The problem is that the animation is completely disconnected from what's actually happening in the interface. Since the animation is happening at the same time as whatever action is caused by the button, it needs to be considered as part of that action. All of these animations (including the "boring" lack of animation) will distract you from the point of that action, which is (presumably) to bring up some kind of sheet or menu.

A cross-fade is almost certainly the best animation to use here. The progress of the cross-fade can follow the motion of the sheet or menu, reinforcing the connection between the button and the action, but without being overly distracting. The focus should be on the content of the sheet or menu, not the button itself.


Maybe it's just me, but I associate animations with trying to hide latency and slowness by giving me a little eye candy while I wait. For that reason I see the last one as mark of quality, it's signaling that there is no latency to cover up.


I always associate them with creating latency and slowness. Maybe your reason is why I associate them that way.
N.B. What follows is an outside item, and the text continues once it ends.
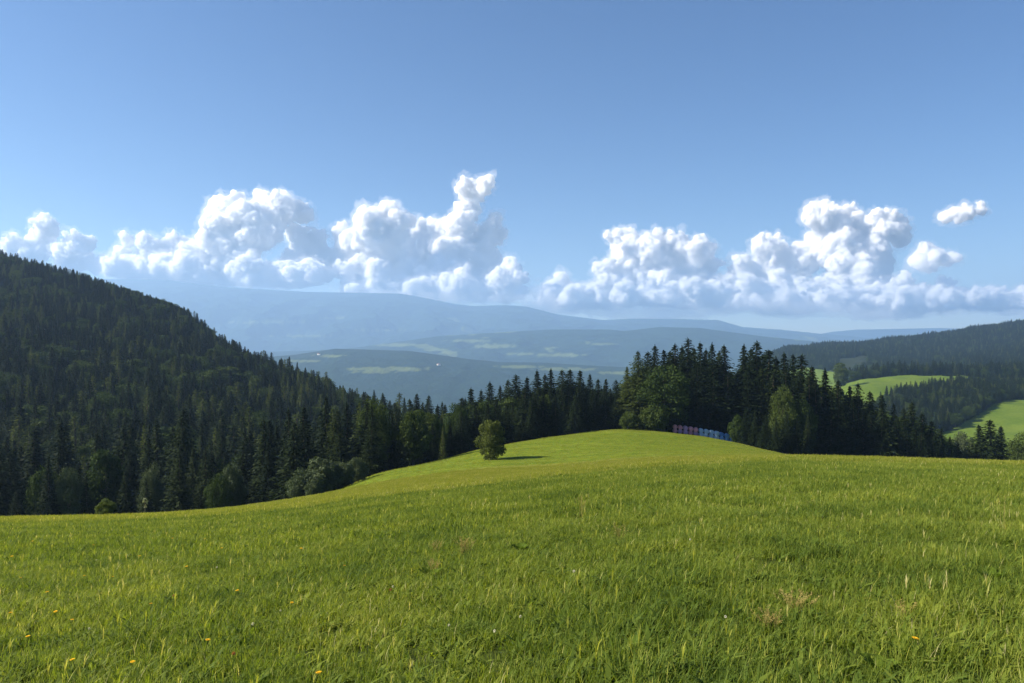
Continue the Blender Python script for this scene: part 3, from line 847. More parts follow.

More pure CSS Hamburger icon animations: http://codepen.io/designcouch/pen/Atyop


If this were part of some consistent design language, used by many web sites, it might be worth it. Lacking that, it's not helping.

Some classic animated menus: [1][2] These are in Flash, but could be replicated with CSS and JavaScript. (With difficulty, because they need graphical design tools, not just code.)

[1] https://web.archive.org/web/20070903002623/http://www.girbau... [2] https://web.archive.org/web/20130326200424/http://www.girbau...


This is only loosely related, but does anyone else have a problem with the new standard of a left-pointing arrow on the top left of a screen with a label? The label tells where you are now but it's presence next to the arrow makes it appear to be where you are going. Every sign in the real world with an arrow and a label means the opposite. I find myself often confused.


Instead of "X", how about just pressed-down state of the same icon?